What lies behind it? The same myopic and racist, sexist fixation on the labour aristocracy. What is the FI’s “turn to heavy industry” but a courtship of these aristocrats and a rejection of a vanguard stream of workers — women, people of colour and migrants. Prohibiting women’s caucuses inside the International only reflects this sexism.
The FI’s skewed view of revolution in the West is matched by its misshapen Central American policy. It proclaims Nicaragua to be a workers’ state — despite the Sandinistas’ intent to maintain a predominantly capitalist economy — and hails FSLN efforts to accommodate the US. This SWP-style policy is peaceful coexistence, not revolutionary internationalism.

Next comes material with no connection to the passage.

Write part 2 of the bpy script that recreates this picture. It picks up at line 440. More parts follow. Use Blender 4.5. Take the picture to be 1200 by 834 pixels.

Reverse Course: Back to the Basics! The FI majority, like Trotsky, must battle against Stalinism for its own life. It must debate the SWP on the great questions: the primacy of revolution in advanced countries; the need for socialist revolution in the Third world; intervention as Trotskyists in the unfolding revolution in workers’ states. The FI must invite participation by the entire Trotskyist movement, not just affiliates. Only free-wheeling debate can rejuvenate our movement and regroup the forces demanded to meet the challenges of the ‘90s. The time is ripe. Global turmoil signals that Stalinist hegemony is cracking like an iceflow under the summer sun of Permanent Revolution. World Trotskyism is summoned by history to illuminate, inspire, and lead.
Let us start, all together now, to hammer out in a climate of Bolshevik democracy the programmatic and practical agreements that will liberate us to jointly fulfil our mandate.